Weak economy may spur rate cut

? The Federal Reserve soon may be forced to cut interest rates again, driving them to the lowest level since Dwight Eisenhower was president, amid fears that the shaky economy is about to fall back into recession.

Concerns about the anemic recovery from the 2001 downturn were heightened with last week’s report that unemployment had risen to 5.8 percent in February, with a big loss of 308,000 jobs.

“Prior to the unemployment report, we thought the Fed would stay on hold for some months to come and the next move would be a rate hike, not a rate cut,” Louis Crandall, chief economist at Wrightson ICAP, a bond market research firm, said Monday.

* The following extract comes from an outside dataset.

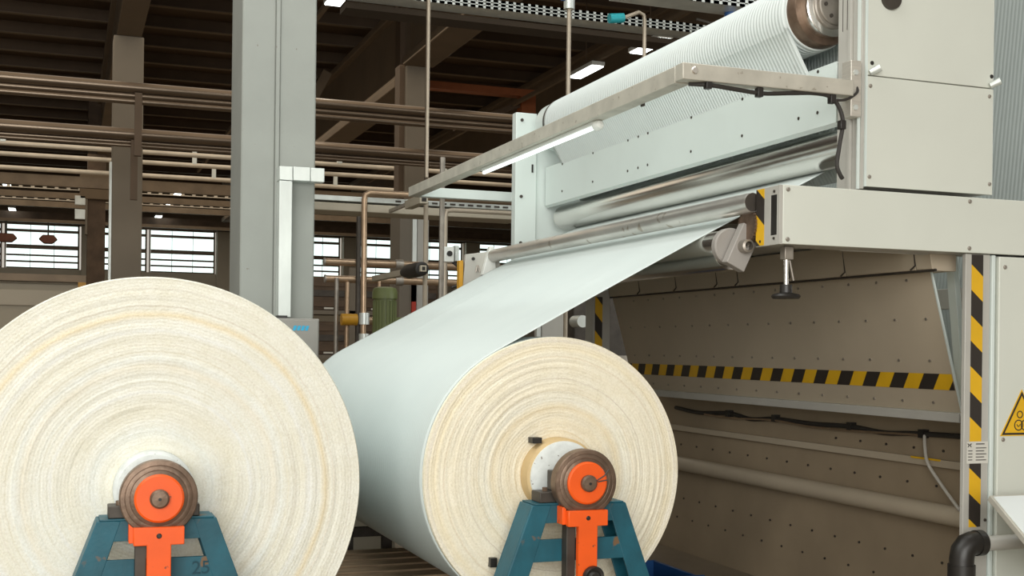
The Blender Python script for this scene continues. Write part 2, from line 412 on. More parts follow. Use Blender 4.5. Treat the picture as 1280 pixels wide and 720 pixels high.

Now, Crandall said, he is forecasting a quarter-point rate cut at the March 18 Fed meeting.

Worries about a war with Iraq continued to batter Wall Street on Monday with the Dow Jones industrial falling by 171.85 points to close at 7,568.18.

The Fed last cut interest rates on Nov. 6, when it slashed its target for the federal funds rate, the interest that banks charge each other on overnight loans, to 1.25 percent, the lowest average since 1.17 percent in July 1961.

The funds rate has not been lower than 1 percent since it averaged 0.68 percent in July 1958, when Dwight Eisenhower was president.

Some economists believe the Fed might cut rates by a half-point, the same move it made in November, when it cited the drag on the economy from “geopolitical risks” such as worries about a possible war in Iraq.

Before the dismal unemployment report, most economists believed that the Fed would stand pat in March, as it did in December and January, believing that it had already done enough to guarantee the economy would rebound more strongly once the uncertainty of the war was removed.